Ariella Aïsha Azoulay

SuDkJ6Vk

Ariella Aïsha Azoulay

Ariella Aïsha Azoulay (born 1962) is Professor of Modern Culture and Media and the Department of Comparative Literature, Brown University, as well as being a curator and filmmaker. Her work focuses on the violence of imperial boundary making and suggests a hitherto underrecognized relationship between documented cultural artifacts and undocumented migrants.

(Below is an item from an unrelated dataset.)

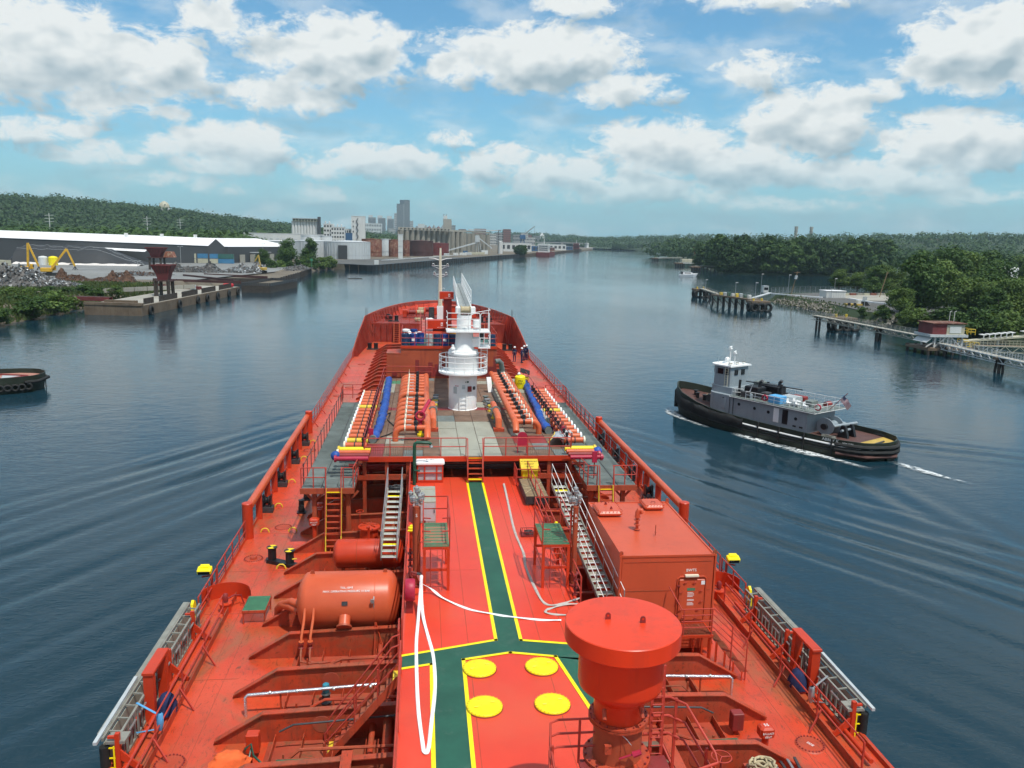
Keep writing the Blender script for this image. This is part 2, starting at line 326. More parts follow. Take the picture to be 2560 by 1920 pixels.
# ------------------------------------------------------------------ water
MD, TD, MF, WK = 6.1, 8.5, 9.7, 9.05      # main deck, trunk deck, manifold platform, side walkway heights
def build_water():
    def axis(lo, hi, step, far_lo, far_hi, g):
        a = list(np.arange(lo, hi+.01, step)); s = step
        while a[-1] < far_hi: s *= g; a.append(a[-1]+s)
        s = step
        while a[0] > far_lo: s *= g; a.insert(0, a[0]-s)
        return np.array(a)
    xs = axis(-62, 66, .38, -5900, 5900, 1.25); ys = axis(20, 112, .38, -500, 6400, 1.10)
    X, Y = np.meshgrid(xs, ys)
    H = np.zeros_like(X); ax = np.abs(X)
    wob = 1.6*np.sin(X*.11+Y*.06)+1.1*np.sin(X*.05-Y*.13+2)
    for beta, lam, amp in ((33, 3.1, .060), (28, 1.9, .034), (40, 5.6, .045)):
        b = R(beta); ph = 2*PI*(math.cos(b)*ax+math.sin(b)*Y+wob*.35)/lam
        e = ax-(13+np.maximum(0,(96-Y))*.60)
        env = 1/(1+np.exp((e-1)/1.2))*(.45+.55*np.exp(-((e+8)/11.0)**2))
        env *= np.clip((118-Y)/14, 0, 1)*np.clip((Y+10)/30,0,1)*(.7+.3*np.sin(X*.21+Y*.17))
        env *= np.where(X > 0, .8, 1.0)
        s = np.sin(ph); H += amp*env*(s+.35*np.cos(2*ph))
    # the tug's own stern wave
    tx, ty = 43.4, 71.6; dx, dy = 13.5/26.9, -23.3/26.9
    a = (X-tx)*dx+(Y-ty)*dy; c = (X-tx)*dy*-1+(Y-ty)*dx
    m = np.clip((a+20)/10, 0, 1)*np.exp(-np.maximum(a,0)/40)
    H += .05*m*np.sin(2*PI*(np.abs(c)*.82-a*.5)/3.4)*np.exp(-((np.abs(c)-4-np.maximum(a+20,0)*.28)/4)**2)
    V = np.stack([X, Y, H], -1).reshape(-1, 3); n = len(xs)
    idx = np.arange(len(ys)*n).reshape(len(ys), n)
    F = np.stack([idx[:-1,:-1], idx[:-1,1:], idx[1:,1:], idx[1:,:-1]], -1).reshape(-1, 4)
    me = bpy.data.meshes.new('water'); me.from_pydata(V.tolist(), [], F.tolist()); me.shade_smooth()
    m, nt, b = principled('river_water')
    tc = nd(nt, 'ShaderNodeTexCoord'); o = tc.outputs['Object']
    c = mixc(nt, noise(nt, o, .012, 3, .5), (.006,.028,.043), (.010,.036,.052)); nt.links.new(c, b.inputs['Base Color'])
    b.inputs['Roughness'].default_value = .06; b.inputs['IOR'].default_value = 1.33; b.inputs['Specular IOR Level'].default_value = .5
    n1 = noise(nt, vmth(nt, 'MULTIPLY', o, (.8,1.5,1)), 1.0, 3, .55, .6)
    n2 = noise(nt, vmth(nt, 'MULTIPLY', o, (1,1.25,1)), .28, 3, .5, .3)
    gust = sstep(nt, noise(nt, vmth(nt, 'MULTIPLY', o, (1,.45,1)), .011, 4, .55), .36, .64)
    h = mth(nt, 'ADD', mth(nt, 'MULTIPLY', n1, .10), mth(nt, 'MULTIPLY', n2, .16))
    sp = nd(nt, 'ShaderNodeSeparateXYZ'); nt.links.new(o, sp.inputs[0])      # water stirred by the ship is choppier
    h = mth(nt, 'MULTIPLY_ADD', mth(nt, 'MULTIPLY', noise(nt, vmth(nt, 'MULTIPLY', o, (1,1.6,1)), 2.1, 4, .6, .8), mth(nt, 'SUBTRACT', 1.0, sstep(nt, sp.outputs[1], 35, 110))), .10, h)
    h = mth(nt, 'MULTIPLY', h, mth(nt, 'ADD', .15, mth(nt, 'MULTIPLY', gust, .42)))
    bp = nd(nt, 'ShaderNodeBump'); bp.inputs['Strength'].default_value = .85; bp.inputs['Distance'].default_value = 1.0
    nt.links.new(h, bp.inputs['Height']); nt.links.new(bp.outputs[0], b.inputs['Normal'])
    me.materials.append(m)
    struct(bpy.data.objects.new('water', me)); o = bpy.data.objects['water']; COL.objects.link(o)
build_water()

# ------------------------------------------------------------------ the tanker: hull, decks, frames
ship = thing('tanker_ship', (0,60,0), 'big red tanker ship under us, raised centre deck with green walkway, ribs both sides', 'ship')
def interp(tab, y):
    for (a, u), (b, w) in zip(tab, tab[1:]):
        if y <= b: return u+(w-u)*max(0, (y-a))/(b-a)
    return tab[-1][1]
DECK_W = [(-60,10.8),(88,10.8),(96,10.72),(102,10.4),(108,9.75),(113,8.8),(118,7.3),(122,5.5),(125.5,3.2),(127.5,1.4),(128.5,.02)]
RIM_W = [(-60,10.8),(88,10.8),(96,10.75),(102,10.5),(108.5,10.05),(112.5,9.4),(119.5,7.9),(125,6.0),(129.2,3.7),(130.8,1.7),(131.3,.02)]
WL_W = [(-60,10.7),(84,10.6),(94,9.8),(102,8.0),(110,5.2),(118,2.0),(122,.02)]
def rim_z(y): return interp([(-60,6.22),(96,6.22),(97.5,7.0),(108.5,9.9),(132,10.35)], y)
ts = [-60,-20,20,60,84,90,96,97.5,100,103,106,108.5,110,112,114,116,118,120,122,124,126,127.5,129,130,130.8,131.3]
def hullpt(t, k):
    # t is the rim station; the lower rows end earlier as the stem rakes
    if k == 2: return (interp(RIM_W, t), t, rim_z(t))
    if k == 1:
        y = t if t < 96 else 96+(t-96)*(128.5-96)/(131.3-96); return (interp(DECK_W, y), y, 6.0)
    y = t if t < 84 else 84+(t-84)*(122-84)/(131.3-84); return (interp(WL_W, y), y, -1.2)
h = MB()
for sg in (-1, 1):
    rows = [[(sg*p[0],p[1],p[2]) for p in (hullpt(t,k) for t in ts)] for k in (0,1,2)]
    rows.append([(sg*max(p[0]-.10,.0),p[1]-(.1 if p[1]>128 else 0),p[2]) for p in (hullpt(t,2) for t in ts)])
    rows.append([(sg*max(p[0]-.16-(.25 if t>108 else 0),.0),p[1]-(.3 if p[1]>126 else 0),MD+.02 if t<110.5 else 8.72) for t, p in ((t,hullpt(t,2)) for t in ts)])
    h.grid(rows if sg > 0 else [list(reversed(r)) for r in rows])
h.build('hull', 'ship_red', ship, smooth=True, ang=50)
for sg in (-1,1):
    q = [t for t in ts if t >= 96]; L = MB().grid([[(sg*max(hullpt(t,2)[0]-.19-(.28 if t>108 else 0),.0),t-(.36 if t>126 else 0),MD if t<110.5 else 8.7) for t in q],[(sg*max(hullpt(t,2)[0]-.12,.0),t-(.14 if t>126 else 0),hullpt(t,2)[2]-.02) for t in q]]); L.build('bulwark_lining','bow_shade_red',ship)
d = MB(); ys = [-40,20,60,88,96,102,108,111.2]
pts = [(interp(DECK_W,y)-.02 if y < 100 else interp(RIM_W,y)-.1, y) for y in ys]
d.prism([(x,y) for x,y in pts]+[(-x,y) for x,y in reversed(pts)], MD-.3, MD)
d.build('main_deck', 'deck_red', ship)
# trunk deck
def rbox_prof(hw, top, r):
    return [(-hw,MD-.1)]+[(-hw+r-r*math.cos(t), top-r+r*math.sin(t)) for t in (0,.52,1.05,PI/2)]+[(hw-r+r*math.sin(t), top-r+r*math.cos(t)) for t in (0,.52,1.05,PI/2)]+[(hw,MD-.1)]
trunk = MB().prism(rbox_prof(2.95,TD,.08), -20, 39.4, 'y').build('trunk_deck', 'trunk_red', ship)
MB().prism(rbox_prof(2.95,TD-.35,.08), 39.4, 104, 'y').build('trunk_deck', 'frame_red', ship)
for x in (-1.75,-.95,.95+.3,2.05,2.5):
    MB().box(x-.009,x+.009,2,39.3,TD,TD+.004).build('weld_seam', 'frame_red', trunk)
for y in (27.7,):
    MB().box(-2.85,-.30,y-.009,y+.009,TD,TD+.003).build('weld_seam', 'frame_red', trunk)
# painted walkway and its yellow borders, sheets 4 mm apart
z = TD+.006
MB().add([(-.08,38.6,z),(.62,38.6,z),(.62,22.35,z),(2.9,21.9,z),(2.9,20.9,z),(1.62,21.28,z),(2.9,15.2,z),(2.1,15.2,z),
          (-.10,22.4,z),(-2.9,21.66,z),(-2.9,20.98,z),(-2.06,21.17,z),(-2.06,10,z),(-1.18,10,z),(-1.10,21.34,z),(.26,21.64,z),(1.54,21.34,z)],
         [(1,0,8,15,2),(15,16,5,3,2),(5,4,3),(8,9,11,14,15),(9,10,11),(11,12,13,14),]).build('painted_walkway', 'green_path', trunk)
rw = MB().add([(1.54,21.34,z),(2.35,21.2,z),(2.9,18.3,z),(2.9,15.0,z)], [(0,3,2,1)]); rw.build('painted_walkway', 'green_path', trunk)
def strip(pts, w, zz):
    m = MB()
    for a, b in zip(pts, pts[1:]):
        a, b = Vector((*a,zz)), Vector((*b,zz)); dd = (b-a).normalized(); s = Vector((-dd.y,dd.x,0))*w/2; a = a-dd*w*.5; b = b+dd*w*.5
        m.quad(a-s,b-s,b+s,a+s)
    return m
for i, L in enumerate([[(-.10,38.6),(-.10,22.43),(-2.9,21.68)],[(.66,38.6),(.66,22.37),(2.9,21.88)],[(-2.9,20.96),(-2.06,21.15),(-2.06,10)],
          [(-1.14,10),(-1.14,21.34),(.26,21.65),(1.56,21.34),(2.6,15.4)]]):
    strip(L, .105, z+.004+.0015*i).build('yellow_line', 'yellow_cover', trunk)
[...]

Her recent books include: Potential History – Unlearning Imperialism (Verso, 2019); Civil Imagination: The Political Ontology of Photography (Verso, 2012); The Civil Contract of Photography (Zone Books, 2008); Aïm Deüelle Lüski and Horizontal Photography (Leuven University Press and Cornell University Press, 2013); From Palestine to Israel: A Photographic Record of Destruction and State Formation, 1947-1950 (Pluto Press, 2011);  The One State Condition: Occupation and Democracy between the Sea and the River (Stanford University Press, 2012).  

She is the curator of Errata, Fundació Antoni Tàpies, 2019; Act of State 1967-2007, Centre Pompidou, 2016; Enough! The Natural Violence of the New World Order, F/Stop festival, Leipzig, 2016; and The Natural History of Rape, Pembroke Hall, Brown University, 2016.

Among her film essays: Un-documented: Undoing Imperial Plunder (2019); Civil Alliances, Palestine, 47-48 (2012); I Also Dwell Among Your Own People: Conversations with Azmi Bishara (2004) & The Food Chain (2004).